** begin Source data **

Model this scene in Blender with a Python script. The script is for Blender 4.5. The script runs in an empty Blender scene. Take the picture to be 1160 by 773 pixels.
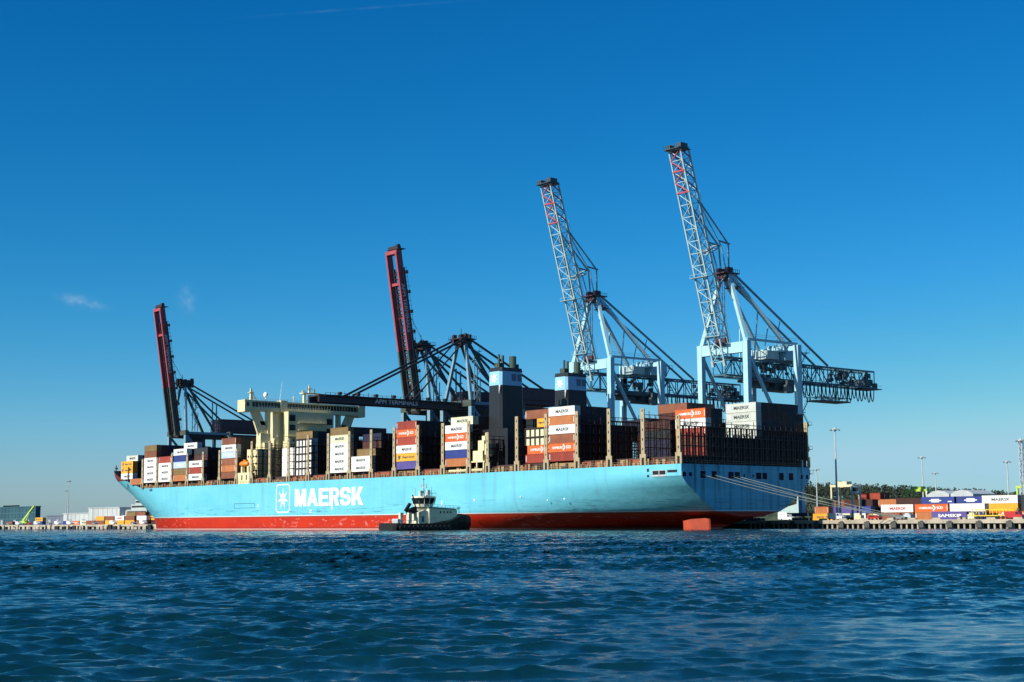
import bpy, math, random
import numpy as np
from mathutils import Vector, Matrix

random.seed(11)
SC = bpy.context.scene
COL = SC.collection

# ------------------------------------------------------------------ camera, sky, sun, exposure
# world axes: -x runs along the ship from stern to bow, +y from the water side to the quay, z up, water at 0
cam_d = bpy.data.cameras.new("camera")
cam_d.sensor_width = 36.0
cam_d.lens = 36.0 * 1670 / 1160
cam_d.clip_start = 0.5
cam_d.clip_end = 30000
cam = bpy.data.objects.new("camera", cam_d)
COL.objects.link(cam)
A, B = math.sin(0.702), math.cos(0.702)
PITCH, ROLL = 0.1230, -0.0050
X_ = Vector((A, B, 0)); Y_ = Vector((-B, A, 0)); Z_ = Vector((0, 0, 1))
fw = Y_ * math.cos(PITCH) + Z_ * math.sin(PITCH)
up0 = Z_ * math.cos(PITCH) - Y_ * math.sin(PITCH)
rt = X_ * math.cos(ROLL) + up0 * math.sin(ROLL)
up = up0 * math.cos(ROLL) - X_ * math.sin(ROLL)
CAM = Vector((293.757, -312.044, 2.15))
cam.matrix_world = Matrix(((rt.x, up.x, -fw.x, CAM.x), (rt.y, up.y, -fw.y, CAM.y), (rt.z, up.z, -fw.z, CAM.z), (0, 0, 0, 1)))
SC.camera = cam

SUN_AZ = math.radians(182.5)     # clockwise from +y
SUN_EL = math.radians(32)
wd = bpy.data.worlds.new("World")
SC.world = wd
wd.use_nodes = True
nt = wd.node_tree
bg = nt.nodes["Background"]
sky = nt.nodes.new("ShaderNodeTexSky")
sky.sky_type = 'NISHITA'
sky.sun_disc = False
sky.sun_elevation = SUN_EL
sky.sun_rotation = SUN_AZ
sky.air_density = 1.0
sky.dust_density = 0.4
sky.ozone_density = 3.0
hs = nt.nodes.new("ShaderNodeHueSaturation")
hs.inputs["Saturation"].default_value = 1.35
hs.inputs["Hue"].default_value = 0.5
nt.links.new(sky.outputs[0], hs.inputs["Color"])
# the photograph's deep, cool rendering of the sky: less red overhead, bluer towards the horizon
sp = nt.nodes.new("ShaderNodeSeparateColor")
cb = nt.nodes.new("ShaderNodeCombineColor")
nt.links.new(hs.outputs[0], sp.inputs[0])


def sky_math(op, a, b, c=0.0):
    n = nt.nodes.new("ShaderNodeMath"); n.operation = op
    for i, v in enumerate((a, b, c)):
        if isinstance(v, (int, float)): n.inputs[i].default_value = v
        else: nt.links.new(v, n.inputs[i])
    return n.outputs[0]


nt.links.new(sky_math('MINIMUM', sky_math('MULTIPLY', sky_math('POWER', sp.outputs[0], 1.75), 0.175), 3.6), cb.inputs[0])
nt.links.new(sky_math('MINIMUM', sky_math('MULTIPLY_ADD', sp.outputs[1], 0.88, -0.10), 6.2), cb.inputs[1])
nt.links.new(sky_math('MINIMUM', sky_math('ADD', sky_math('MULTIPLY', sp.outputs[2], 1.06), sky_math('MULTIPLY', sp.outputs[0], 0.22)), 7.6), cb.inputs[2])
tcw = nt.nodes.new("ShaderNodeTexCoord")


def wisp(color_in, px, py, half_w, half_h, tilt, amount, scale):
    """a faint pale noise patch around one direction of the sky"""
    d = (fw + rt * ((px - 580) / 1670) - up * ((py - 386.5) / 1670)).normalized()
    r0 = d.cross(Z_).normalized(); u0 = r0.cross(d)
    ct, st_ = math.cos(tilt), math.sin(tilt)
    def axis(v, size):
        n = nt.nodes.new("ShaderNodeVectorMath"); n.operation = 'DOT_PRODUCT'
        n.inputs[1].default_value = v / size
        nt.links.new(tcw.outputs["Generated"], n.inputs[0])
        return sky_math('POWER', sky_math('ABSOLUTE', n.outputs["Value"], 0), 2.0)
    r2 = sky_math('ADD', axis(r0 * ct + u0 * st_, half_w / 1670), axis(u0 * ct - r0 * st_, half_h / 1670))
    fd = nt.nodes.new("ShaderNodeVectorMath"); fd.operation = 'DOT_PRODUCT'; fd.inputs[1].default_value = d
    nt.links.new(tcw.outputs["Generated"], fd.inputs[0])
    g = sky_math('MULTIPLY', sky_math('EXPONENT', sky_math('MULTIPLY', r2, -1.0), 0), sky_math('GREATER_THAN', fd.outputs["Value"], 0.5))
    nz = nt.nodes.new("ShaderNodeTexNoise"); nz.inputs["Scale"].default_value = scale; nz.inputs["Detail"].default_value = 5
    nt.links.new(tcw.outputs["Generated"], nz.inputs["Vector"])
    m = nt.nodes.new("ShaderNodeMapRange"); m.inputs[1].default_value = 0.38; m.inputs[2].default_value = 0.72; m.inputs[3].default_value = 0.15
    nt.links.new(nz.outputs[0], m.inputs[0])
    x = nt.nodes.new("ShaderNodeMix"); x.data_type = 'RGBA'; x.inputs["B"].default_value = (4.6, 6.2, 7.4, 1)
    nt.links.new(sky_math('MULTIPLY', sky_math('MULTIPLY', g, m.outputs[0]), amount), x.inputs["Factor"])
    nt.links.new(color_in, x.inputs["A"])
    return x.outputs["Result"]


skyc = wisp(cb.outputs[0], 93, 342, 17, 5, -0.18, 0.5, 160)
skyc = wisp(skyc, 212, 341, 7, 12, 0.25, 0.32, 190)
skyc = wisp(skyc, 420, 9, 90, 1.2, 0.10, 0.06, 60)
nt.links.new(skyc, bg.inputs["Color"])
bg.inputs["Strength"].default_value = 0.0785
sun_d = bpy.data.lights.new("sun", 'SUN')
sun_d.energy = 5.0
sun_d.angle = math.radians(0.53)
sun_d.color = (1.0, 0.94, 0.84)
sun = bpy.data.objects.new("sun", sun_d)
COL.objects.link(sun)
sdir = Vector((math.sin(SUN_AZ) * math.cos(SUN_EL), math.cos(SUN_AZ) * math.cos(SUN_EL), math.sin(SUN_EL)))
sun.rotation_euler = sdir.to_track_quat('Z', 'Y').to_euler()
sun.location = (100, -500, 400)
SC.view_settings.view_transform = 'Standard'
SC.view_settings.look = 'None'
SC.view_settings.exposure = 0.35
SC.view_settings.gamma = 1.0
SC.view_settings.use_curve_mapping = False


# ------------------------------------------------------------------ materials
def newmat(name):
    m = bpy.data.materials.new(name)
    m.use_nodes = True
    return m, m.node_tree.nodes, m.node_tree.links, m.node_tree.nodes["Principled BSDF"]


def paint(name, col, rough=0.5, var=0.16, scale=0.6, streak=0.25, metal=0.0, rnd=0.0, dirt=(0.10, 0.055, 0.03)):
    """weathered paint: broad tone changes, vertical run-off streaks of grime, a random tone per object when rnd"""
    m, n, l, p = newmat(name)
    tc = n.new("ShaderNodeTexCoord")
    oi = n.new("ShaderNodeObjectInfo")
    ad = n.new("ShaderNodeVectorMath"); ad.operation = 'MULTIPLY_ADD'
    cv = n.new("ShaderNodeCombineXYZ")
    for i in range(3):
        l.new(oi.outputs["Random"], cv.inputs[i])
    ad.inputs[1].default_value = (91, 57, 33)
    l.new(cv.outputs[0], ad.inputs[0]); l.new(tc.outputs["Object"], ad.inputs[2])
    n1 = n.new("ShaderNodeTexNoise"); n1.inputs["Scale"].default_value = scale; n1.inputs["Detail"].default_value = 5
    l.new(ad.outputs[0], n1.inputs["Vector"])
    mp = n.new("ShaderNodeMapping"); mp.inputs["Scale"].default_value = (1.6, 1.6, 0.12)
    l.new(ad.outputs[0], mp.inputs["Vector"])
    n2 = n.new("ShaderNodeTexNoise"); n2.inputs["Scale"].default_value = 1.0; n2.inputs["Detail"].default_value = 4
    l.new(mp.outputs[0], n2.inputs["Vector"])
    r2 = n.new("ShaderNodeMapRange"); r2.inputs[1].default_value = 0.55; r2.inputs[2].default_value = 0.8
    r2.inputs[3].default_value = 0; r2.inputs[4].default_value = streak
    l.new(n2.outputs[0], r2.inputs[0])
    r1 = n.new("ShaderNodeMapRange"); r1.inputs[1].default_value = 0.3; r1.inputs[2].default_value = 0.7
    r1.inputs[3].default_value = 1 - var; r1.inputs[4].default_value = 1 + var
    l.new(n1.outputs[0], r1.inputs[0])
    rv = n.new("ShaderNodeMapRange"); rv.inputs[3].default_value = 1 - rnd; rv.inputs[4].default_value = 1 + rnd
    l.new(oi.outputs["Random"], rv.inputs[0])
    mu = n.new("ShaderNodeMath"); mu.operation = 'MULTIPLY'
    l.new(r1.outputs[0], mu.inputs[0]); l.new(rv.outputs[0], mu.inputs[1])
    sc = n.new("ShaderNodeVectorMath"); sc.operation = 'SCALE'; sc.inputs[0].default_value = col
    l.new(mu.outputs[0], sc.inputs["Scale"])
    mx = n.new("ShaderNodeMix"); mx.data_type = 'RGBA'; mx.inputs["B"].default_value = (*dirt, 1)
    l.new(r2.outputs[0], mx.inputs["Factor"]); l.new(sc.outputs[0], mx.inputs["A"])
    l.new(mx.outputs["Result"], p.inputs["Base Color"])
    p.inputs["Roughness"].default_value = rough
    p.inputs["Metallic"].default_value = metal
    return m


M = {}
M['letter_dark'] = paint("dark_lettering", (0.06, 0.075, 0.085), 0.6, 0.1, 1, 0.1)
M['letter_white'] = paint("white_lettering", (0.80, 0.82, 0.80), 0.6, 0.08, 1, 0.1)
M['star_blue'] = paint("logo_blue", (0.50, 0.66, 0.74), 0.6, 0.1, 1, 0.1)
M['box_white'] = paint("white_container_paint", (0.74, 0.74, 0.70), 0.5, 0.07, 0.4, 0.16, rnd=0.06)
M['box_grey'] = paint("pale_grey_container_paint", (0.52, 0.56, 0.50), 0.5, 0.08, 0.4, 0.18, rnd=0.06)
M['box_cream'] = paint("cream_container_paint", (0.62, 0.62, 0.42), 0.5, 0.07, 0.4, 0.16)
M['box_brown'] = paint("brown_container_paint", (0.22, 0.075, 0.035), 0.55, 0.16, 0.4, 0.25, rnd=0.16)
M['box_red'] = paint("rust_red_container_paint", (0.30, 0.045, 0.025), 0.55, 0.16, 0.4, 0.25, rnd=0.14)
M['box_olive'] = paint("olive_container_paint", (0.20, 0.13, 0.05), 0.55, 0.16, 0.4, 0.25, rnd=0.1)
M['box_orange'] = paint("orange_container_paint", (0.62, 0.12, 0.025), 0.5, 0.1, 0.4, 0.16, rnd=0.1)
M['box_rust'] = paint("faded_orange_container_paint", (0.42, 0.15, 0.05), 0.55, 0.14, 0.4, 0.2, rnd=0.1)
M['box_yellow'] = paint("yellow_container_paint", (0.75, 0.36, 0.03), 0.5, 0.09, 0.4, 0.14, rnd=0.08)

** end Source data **

The request =>
Copy nothing but the lines from the first one in the listing through the line with "COL = SC.collection", and omit the pictures.

Reply to the exercise =>
Model this scene in Blender with a Python script. The script is for Blender 4.5. The script runs in an empty Blender scene. Take the picture to be 1160 by 773 pixels.
import bpy, math, random
import numpy as np
from mathutils import Vector, Matrix

random.seed(11)
SC = bpy.context.scene
COL = SC.collection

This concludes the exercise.